Im Radio sieht es noch ein bisschen anders aus. Deutschlandradio Kultur/Deutschlandfunk und SWR2 bieten gelegentlich noch ansatzweise gute Kritiken; bei WDR3 oder NDR2 muss man schon größere Abstriche machen. 
Norbert W. Schlinkert meinte am 2013/02/22 11:12:
Das Ende
der Buchkultur habe ich keineswegs vor Augen, sondern die Arbeit an meinem Roman im Blick, den jeder Leser, der will, meinethalben auch auf dem E-Book lesen soll, wenn er denn, der Roman, auch als richtiges, gebundenes Buch herauskommt. Ich glaube, Realbuch und E-Buch, das ja von vielen als der Totenvogel der Buchkultur angesehen wird, werden parallel bestehen und sich ergänzen, zumindest im Bereich der erzählenden Literatur. Würde ich sonst mein Leben aufs Spiel setzen für einen Roman und das literarische Schreiben überhaupt, wenn ich nicht an die Buchkultur glaubte? Würde ein Maler noch malen, wenn seine Bilder nur noch auf dem Bildschirm Beachtung fänden? Und was die Buchsendungen des Fernsehens angeht: ich bin dafür, sie allesamt aufgrund mangelnder Qualität einzustellen, denn die Autorenbegaffung und das Indenmüllwerfen von Büchern dient wohl kaum der Literatur.
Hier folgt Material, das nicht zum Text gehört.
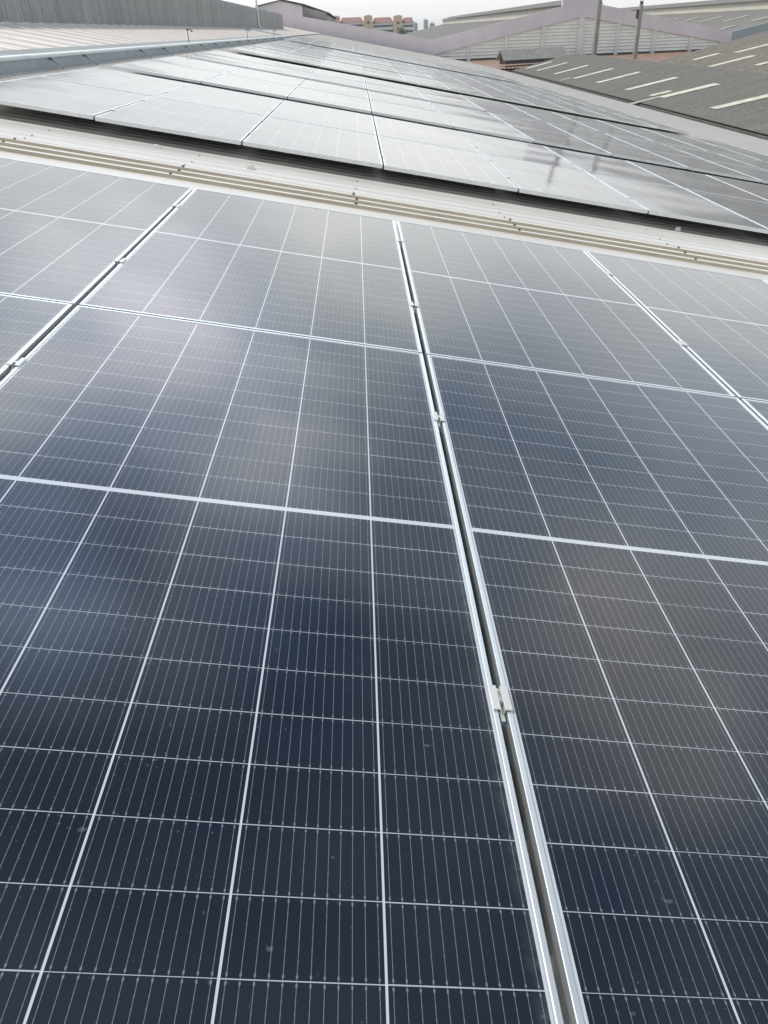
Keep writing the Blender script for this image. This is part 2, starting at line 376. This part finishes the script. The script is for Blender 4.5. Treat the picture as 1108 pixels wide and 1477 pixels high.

Das wird "Dr. No" als leidenschaftlicher Leser sicher auch irgendwann so sehen, denn warum über Bücher reden sehen, wenn man sie zur selben Zeit lesen kann!
http://raccoonology.tumblr.com/post/43430482881 
david (Gast) antwortete am 2013/02/22 11:22:
Wie ich von Julia Kristeva unlängst hörte, sind all unsere Sinnesorgane letztendlich haptisch. Auch das Gesicht sei haptisch, nämlich ein Ertasten des Lichtes. Warum sollten wir also künftig die Texte nicht elektronisch lesen, wo es doch im Grunde gar keinen Unterschied gibt? 
Norbert W. Schlinkert antwortete am 2013/02/22 11:29:
Wer
noch zu riechen und zu wägen und zu berühren und zu hören vermag, der will vielleicht doch ein aus Materie bestehendes Buch in der Hand haben wollen statt eines Lesegerätes, auf dem alles zu sehen sein kann, was man ihm eingibt. Schön natürlich, wenn man die Wahl hat, wie bei so vielen Dingen des Lebens. Dann muß auch niemandem etwas aufgezwungen werden. 
albannikolaiherbst antwortete am 2013/02/22 13:58:
@Schlinkert, auch zu David.
Dr. Rönne schaut in seine Hände, darin aufgebrochen Hirnschalen liegen, und er denkt... nein, mehr: wird davon, bei Benn, erleuchtet: "Welt". In diesem Sinn hat Kristeva vollkommen recht. Auch Materie ist letztlich ein Form von Energie. Worauf Sie anspielen, deshalb, ist nichts als Ihre eigene Gewohnheit eines Aggregatzustands von Energie. Letztlich ist das allein - sentimental.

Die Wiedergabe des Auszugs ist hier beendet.